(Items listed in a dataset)
● ● ● ● ●

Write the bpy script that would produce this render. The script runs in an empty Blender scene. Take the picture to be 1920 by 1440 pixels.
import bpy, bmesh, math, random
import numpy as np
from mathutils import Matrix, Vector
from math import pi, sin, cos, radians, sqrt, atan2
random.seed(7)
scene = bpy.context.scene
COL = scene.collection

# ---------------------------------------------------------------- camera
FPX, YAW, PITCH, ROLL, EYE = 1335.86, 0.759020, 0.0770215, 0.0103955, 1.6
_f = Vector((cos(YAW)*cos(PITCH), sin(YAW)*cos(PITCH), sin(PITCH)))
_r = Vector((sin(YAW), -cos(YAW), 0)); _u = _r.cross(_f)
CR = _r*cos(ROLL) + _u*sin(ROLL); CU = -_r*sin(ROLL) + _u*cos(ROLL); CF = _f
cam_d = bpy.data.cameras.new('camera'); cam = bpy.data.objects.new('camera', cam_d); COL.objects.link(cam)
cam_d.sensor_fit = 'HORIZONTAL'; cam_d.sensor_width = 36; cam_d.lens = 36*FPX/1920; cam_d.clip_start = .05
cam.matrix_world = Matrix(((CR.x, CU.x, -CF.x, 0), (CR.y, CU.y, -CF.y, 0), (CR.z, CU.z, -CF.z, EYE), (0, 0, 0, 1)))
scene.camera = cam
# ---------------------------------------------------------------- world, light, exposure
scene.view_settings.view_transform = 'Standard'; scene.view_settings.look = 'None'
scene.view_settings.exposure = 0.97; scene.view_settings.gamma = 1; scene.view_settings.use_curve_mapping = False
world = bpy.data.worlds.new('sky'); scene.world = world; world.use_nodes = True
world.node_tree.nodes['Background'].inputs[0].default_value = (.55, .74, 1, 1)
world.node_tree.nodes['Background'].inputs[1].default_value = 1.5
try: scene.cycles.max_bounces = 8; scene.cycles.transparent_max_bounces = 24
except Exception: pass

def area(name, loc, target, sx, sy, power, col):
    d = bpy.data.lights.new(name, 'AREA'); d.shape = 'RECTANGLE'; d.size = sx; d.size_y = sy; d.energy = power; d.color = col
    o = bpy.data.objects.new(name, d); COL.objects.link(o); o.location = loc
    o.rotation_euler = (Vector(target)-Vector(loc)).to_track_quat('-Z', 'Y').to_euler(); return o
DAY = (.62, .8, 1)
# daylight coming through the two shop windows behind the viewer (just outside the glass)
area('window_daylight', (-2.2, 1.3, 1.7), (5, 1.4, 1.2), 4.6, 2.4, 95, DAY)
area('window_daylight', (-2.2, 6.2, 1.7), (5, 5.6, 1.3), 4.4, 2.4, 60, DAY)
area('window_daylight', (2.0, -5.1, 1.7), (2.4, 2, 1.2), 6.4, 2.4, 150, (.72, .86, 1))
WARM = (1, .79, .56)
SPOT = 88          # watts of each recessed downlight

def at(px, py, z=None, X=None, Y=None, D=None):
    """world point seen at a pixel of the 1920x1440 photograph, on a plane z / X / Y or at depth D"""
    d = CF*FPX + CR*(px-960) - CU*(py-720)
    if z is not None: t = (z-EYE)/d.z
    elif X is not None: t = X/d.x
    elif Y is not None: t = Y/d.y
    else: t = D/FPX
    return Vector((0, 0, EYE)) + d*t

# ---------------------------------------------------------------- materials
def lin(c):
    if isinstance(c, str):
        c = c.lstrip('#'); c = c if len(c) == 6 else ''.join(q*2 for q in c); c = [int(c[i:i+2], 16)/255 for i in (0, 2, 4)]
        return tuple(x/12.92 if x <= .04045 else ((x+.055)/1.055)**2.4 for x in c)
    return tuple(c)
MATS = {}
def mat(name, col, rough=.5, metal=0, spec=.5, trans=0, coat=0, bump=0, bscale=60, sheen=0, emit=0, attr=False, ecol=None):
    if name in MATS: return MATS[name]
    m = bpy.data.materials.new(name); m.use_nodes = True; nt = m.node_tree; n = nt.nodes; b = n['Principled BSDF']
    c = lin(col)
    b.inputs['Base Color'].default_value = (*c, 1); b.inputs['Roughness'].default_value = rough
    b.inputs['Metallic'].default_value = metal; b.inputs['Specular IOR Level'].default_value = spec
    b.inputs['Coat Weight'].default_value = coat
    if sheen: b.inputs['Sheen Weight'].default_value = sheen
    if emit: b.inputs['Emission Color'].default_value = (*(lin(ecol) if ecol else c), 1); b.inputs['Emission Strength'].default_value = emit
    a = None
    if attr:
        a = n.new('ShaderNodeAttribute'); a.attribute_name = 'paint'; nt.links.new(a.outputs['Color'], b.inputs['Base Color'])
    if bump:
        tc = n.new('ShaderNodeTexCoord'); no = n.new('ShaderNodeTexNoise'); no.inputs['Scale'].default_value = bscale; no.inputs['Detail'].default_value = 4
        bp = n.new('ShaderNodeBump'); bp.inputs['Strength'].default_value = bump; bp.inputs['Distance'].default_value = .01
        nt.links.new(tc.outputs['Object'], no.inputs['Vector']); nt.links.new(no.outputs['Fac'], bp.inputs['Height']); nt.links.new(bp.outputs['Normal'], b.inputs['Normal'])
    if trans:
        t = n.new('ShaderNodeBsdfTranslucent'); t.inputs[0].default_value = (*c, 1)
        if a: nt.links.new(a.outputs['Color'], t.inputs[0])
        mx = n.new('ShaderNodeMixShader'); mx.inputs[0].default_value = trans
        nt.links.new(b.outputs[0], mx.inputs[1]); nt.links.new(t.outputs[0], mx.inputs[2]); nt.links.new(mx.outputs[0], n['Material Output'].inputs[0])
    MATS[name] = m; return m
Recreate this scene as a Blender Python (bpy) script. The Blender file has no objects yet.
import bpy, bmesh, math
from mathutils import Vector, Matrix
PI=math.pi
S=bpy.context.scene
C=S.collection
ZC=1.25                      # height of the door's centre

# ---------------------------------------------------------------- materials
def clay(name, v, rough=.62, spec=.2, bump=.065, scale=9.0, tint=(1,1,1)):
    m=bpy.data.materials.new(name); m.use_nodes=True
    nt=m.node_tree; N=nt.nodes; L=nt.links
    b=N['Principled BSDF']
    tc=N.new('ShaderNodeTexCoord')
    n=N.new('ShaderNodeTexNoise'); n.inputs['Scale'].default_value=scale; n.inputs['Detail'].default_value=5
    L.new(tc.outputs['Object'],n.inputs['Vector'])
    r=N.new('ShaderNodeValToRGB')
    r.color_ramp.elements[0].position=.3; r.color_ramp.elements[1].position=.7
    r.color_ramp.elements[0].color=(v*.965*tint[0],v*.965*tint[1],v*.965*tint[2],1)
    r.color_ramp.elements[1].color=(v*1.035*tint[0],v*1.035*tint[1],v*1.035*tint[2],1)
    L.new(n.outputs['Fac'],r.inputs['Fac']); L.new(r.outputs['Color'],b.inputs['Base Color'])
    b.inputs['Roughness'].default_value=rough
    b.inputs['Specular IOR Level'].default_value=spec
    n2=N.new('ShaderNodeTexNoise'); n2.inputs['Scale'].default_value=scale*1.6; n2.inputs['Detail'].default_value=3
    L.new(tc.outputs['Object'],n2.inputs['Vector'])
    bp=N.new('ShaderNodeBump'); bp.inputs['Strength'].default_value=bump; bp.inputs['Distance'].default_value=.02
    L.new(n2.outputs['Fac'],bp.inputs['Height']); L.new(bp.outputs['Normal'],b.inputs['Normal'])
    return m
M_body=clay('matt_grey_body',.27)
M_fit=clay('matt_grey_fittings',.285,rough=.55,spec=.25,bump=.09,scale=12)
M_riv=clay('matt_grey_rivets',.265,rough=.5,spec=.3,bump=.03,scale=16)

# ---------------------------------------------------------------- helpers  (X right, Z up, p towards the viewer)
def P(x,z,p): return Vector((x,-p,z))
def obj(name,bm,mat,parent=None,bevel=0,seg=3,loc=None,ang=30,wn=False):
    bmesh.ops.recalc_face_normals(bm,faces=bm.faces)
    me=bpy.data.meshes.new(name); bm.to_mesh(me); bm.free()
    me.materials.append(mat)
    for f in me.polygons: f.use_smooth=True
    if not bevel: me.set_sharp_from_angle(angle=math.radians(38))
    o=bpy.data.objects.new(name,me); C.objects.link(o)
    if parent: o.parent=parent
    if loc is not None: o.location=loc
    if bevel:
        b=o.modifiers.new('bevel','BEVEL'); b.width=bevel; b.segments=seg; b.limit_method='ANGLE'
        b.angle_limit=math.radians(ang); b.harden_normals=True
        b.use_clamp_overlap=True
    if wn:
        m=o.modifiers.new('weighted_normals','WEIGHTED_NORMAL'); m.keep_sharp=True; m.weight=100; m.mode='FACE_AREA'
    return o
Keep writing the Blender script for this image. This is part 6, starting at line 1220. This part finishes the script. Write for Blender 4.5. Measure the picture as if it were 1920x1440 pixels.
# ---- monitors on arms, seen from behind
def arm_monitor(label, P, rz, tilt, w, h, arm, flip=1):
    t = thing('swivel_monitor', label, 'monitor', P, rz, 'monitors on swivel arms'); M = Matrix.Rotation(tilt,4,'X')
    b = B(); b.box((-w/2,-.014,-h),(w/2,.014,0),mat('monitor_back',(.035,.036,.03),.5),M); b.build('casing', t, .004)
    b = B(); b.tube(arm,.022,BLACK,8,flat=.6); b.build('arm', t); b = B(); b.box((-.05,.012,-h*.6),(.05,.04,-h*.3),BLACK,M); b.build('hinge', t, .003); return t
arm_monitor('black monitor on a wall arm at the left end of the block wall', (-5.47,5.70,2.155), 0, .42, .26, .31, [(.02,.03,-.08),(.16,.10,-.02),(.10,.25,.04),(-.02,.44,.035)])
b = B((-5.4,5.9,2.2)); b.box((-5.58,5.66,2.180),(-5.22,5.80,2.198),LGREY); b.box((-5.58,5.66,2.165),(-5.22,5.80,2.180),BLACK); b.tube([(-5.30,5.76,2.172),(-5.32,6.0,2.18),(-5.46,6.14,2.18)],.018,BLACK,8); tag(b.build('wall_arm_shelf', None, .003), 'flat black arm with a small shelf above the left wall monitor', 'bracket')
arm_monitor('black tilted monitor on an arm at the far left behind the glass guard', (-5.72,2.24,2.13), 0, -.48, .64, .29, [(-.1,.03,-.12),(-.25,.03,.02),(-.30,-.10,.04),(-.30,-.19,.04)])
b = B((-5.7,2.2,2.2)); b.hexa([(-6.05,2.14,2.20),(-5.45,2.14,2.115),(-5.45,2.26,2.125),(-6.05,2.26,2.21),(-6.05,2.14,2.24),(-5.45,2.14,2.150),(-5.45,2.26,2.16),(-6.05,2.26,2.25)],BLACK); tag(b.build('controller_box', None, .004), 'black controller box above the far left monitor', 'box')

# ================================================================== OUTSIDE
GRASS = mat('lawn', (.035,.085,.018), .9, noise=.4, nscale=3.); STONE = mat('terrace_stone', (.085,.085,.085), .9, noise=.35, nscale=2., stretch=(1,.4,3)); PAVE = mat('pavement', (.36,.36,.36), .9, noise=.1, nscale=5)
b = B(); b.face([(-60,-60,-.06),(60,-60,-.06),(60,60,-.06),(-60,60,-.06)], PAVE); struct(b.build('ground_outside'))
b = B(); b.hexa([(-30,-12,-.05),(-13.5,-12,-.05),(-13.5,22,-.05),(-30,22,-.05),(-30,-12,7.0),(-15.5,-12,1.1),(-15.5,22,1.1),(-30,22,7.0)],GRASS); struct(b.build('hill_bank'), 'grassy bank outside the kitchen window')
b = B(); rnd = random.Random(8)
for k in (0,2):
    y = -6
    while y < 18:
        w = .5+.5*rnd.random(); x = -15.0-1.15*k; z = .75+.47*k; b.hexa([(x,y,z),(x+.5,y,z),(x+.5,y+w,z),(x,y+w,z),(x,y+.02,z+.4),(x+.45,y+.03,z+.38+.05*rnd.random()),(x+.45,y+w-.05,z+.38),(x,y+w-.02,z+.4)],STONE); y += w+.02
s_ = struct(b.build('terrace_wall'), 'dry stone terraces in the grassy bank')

● ● ● ● ●

What the task requires: Among the entries above, find the line with "Recreate this scene" and the line with "the door's centre"; give again exactly these two lines and all lines between them.

Result of this exercise:
Recreate this scene as a Blender Python (bpy) script. The Blender file has no objects yet.
import bpy, bmesh, math
from mathutils import Vector, Matrix
PI=math.pi
S=bpy.context.scene
C=S.collection
ZC=1.25                      # height of the door's centre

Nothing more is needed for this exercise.